# Task objective
Return only the lines from the top of the data down to the one that holds "SC.camera = cam", both included, without any pictures.

# Supplied information
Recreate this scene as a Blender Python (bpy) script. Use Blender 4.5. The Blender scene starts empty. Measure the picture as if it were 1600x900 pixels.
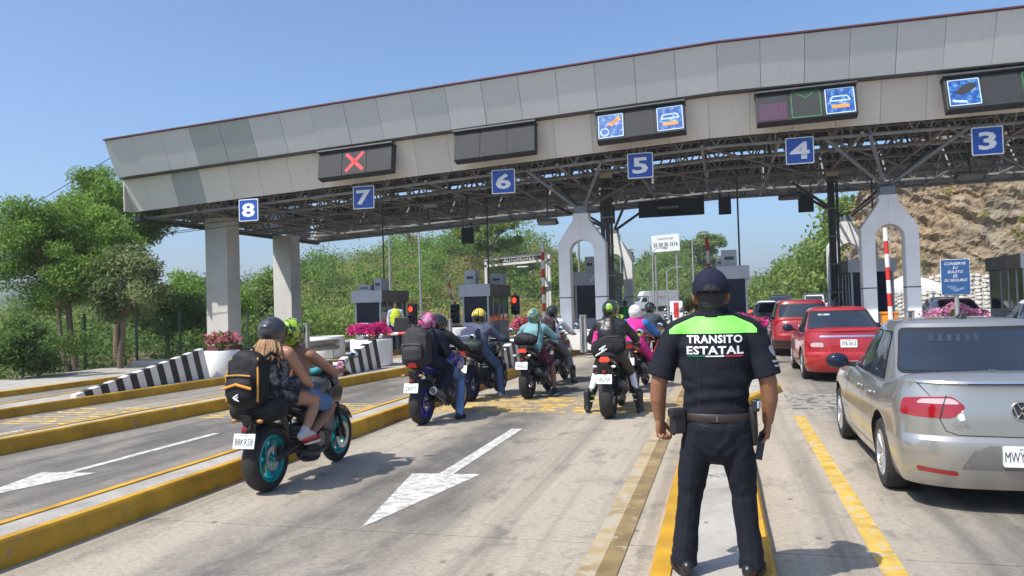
import bpy, bmesh, math, random
import numpy as np
from mathutils import Vector, Matrix, noise
from mathutils.bvhtree import BVHTree

SC = bpy.context.scene
COL = SC.collection
rnd = random.Random(11)
rng = np.random.default_rng(11)
R = math.radians

# ---------------------------------------------------------------- camera
cam_d = bpy.data.cameras.new('camera')
cam_d.sensor_width = 36.0
cam_d.lens = 36.0 * 1200 / 1600
cam_d.clip_start = 0.05
cam_d.clip_end = 4000
cam = bpy.data.objects.new('camera', cam_d)
COL.objects.link(cam)
YAW, PITCH, ROLL = R(-15.345), R(1.231), R(1.7)
_f = Vector((math.sin(YAW) * math.cos(PITCH), math.cos(YAW) * math.cos(PITCH), math.sin(PITCH)))
_r0 = Vector((math.cos(YAW), -math.sin(YAW), 0))
_u0 = _r0.cross(_f)
_r = _r0 * math.cos(ROLL) - _u0 * math.sin(ROLL)
_u = _r0 * math.sin(ROLL) + _u0 * math.cos(ROLL)
cam.matrix_world = Matrix(((_r.x, _u.x, -_f.x, 0), (_r.y, _u.y, -_f.y, 0), (_r.z, _u.z, -_f.z, 1.7), (0, 0, 0, 1)))
SC.camera = cam

# ---------------------------------------------------------------- sky, sun, exposure
SUN_EL, SUN_HEAD = R(54), R(40)          # shadows run 40 degrees to the right of the lanes
world = bpy.data.worlds.new('World')
SC.world = world
world.use_nodes = True
wn = world.node_tree
wn.nodes.clear()
w_out = wn.nodes.new('ShaderNodeOutputWorld')
w_bg = wn.nodes.new('ShaderNodeBackground')
w_sky = wn.nodes.new('ShaderNodeTexSky')
w_sky.sky_type = 'NISHITA'
w_sky.sun_disc = False
w_sky.sun_elevation = SUN_EL
w_sky.sun_rotation = R(180) + SUN_HEAD
w_sky.altitude = 900
w_sky.air_density = 1.0
w_sky.dust_density = 5.0
w_sky.ozone_density = 8.0
w_bg.inputs['Strength'].default_value = 0.14
w_tint = wn.nodes.new('ShaderNodeMix'); w_tint.data_type = 'RGBA'; w_tint.blend_type = 'MULTIPLY'; w_tint.inputs[0].default_value = 1.0
w_tint.inputs[7].default_value = (1.02, 1.03, 0.99, 1)
wn.links.new(w_sky.outputs[0], w_tint.inputs[6])
wn.links.new(w_tint.outputs[2], w_bg.inputs['Color'])
wn.links.new(w_bg.outputs[0], w_out.inputs['Surface'])
sun_d = bpy.data.lights.new('sun', 'SUN')
sun_d.energy = 3.75
sun_d.angle = R(0.53)
sun_d.color = (1.0, 0.955, 0.88)
sun = bpy.data.objects.new('sun', sun_d)
COL.objects.link(sun)
sun.location = (-20, -20, 40)
_sd = Vector((math.sin(SUN_HEAD) * math.cos(SUN_EL), math.cos(SUN_HEAD) * math.cos(SUN_EL), -math.sin(SUN_EL)))
sun.rotation_euler = _sd.to_track_quat('-Z', 'Y').to_euler()
SC.view_settings.view_transform = 'Standard'
SC.view_settings.look = 'None'
SC.view_settings.exposure = 0.62
SC.view_settings.gamma = 1.0
SC.view_settings.use_curve_mapping = False
SC.cycles.max_bounces = 6
SC.cycles.transparent_max_bounces = 6
SC.cycles.use_denoising = True

# ---------------------------------------------------------------- materials
MATS = {}
def _nodes(name):
    m = bpy.data.materials.new(name)
    m.use_nodes = True
    return m, m.node_tree, m.node_tree.nodes['Principled BSDF']
def N(nt, typ, **kw):
    n = nt.nodes.new(typ)
    for k, v in kw.items():
        if k.startswith('i_'):
            n.inputs[int(k[2:]) if k[2:].isdigit() else k[2:]].default_value = v
        else:
            setattr(n, k, v)
    return n
def rgb(c):
    return (c[0], c[1], c[2], 1.0)
def mixc(nt, fac, a, b):
    n = nt.nodes.new('ShaderNodeMix')
    n.data_type = 'RGBA'
    for sock, val in ((0, fac), (6, a), (7, b)):
        if hasattr(val, 'is_linked') or isinstance(val, bpy.types.NodeSocket):
            nt.links.new(val, n.inputs[sock])
        else:
            n.inputs[sock].default_value = rgb(val) if sock else val
    return n.outputs[2]
def ramp(nt, fac, stops):
    n = nt.nodes.new('ShaderNodeValToRGB')
    while len(n.color_ramp.elements) < len(stops):
        n.color_ramp.elements.new(0.5)
    for e, (p, c) in zip(n.color_ramp.elements, stops):
        e.position = p
        e.color = rgb(c) if not isinstance(c, (int, float)) else (c, c, c, 1)
    nt.links.new(fac, n.inputs[0])
    return n.outputs[0]
def coord(nt, scale=(1, 1, 1), world=False, loc=(0, 0, 0)):
    if world:
        g = nt.nodes.new('ShaderNodeNewGeometry'); o = g.outputs['Position']
    else:
        g = nt.nodes.new('ShaderNodeTexCoord'); o = g.outputs['Object']
    mp = nt.nodes.new('ShaderNodeMapping')
    mp.inputs['Scale'].default_value = scale
    mp.inputs['Location'].default_value = loc
    nt.links.new(o, mp.inputs['Vector'])
    return mp.outputs[0]
def noise_t(nt, vec, scale, detail=4, rough=0.55):
    n = N(nt, 'ShaderNodeTexNoise')
    n.inputs['Scale'].default_value = scale
    n.inputs['Detail'].default_value = detail
    n.inputs['Roughness'].default_value = rough
    nt.links.new(vec, n.inputs['Vector'])
    return n.outputs['Fac']
def bump(nt, p, h, strength, dist):
    b = nt.nodes.new('ShaderNodeBump')
    b.inputs['Strength'].default_value = strength
    b.inputs['Distance'].default_value = dist
    nt.links.new(h, b.inputs['Height'])
    nt.links.new(b.outputs[0], p.inputs['Normal'])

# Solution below
Recreate this scene as a Blender Python (bpy) script. Use Blender 4.5. The Blender scene starts empty. Measure the picture as if it were 1600x900 pixels.
import bpy, bmesh, math, random
import numpy as np
from mathutils import Vector, Matrix, noise
from mathutils.bvhtree import BVHTree

SC = bpy.context.scene
COL = SC.collection
rnd = random.Random(11)
rng = np.random.default_rng(11)
R = math.radians

# ---------------------------------------------------------------- camera
cam_d = bpy.data.cameras.new('camera')
cam_d.sensor_width = 36.0
cam_d.lens = 36.0 * 1200 / 1600
cam_d.clip_start = 0.05
cam_d.clip_end = 4000
cam = bpy.data.objects.new('camera', cam_d)
COL.objects.link(cam)
YAW, PITCH, ROLL = R(-15.345), R(1.231), R(1.7)
_f = Vector((math.sin(YAW) * math.cos(PITCH), math.cos(YAW) * math.cos(PITCH), math.sin(PITCH)))
_r0 = Vector((math.cos(YAW), -math.sin(YAW), 0))
_u0 = _r0.cross(_f)
_r = _r0 * math.cos(ROLL) - _u0 * math.sin(ROLL)
_u = _r0 * math.sin(ROLL) + _u0 * math.cos(ROLL)
cam.matrix_world = Matrix(((_r.x, _u.x, -_f.x, 0), (_r.y, _u.y, -_f.y, 0), (_r.z, _u.z, -_f.z, 1.7), (0, 0, 0, 1)))
SC.camera = cam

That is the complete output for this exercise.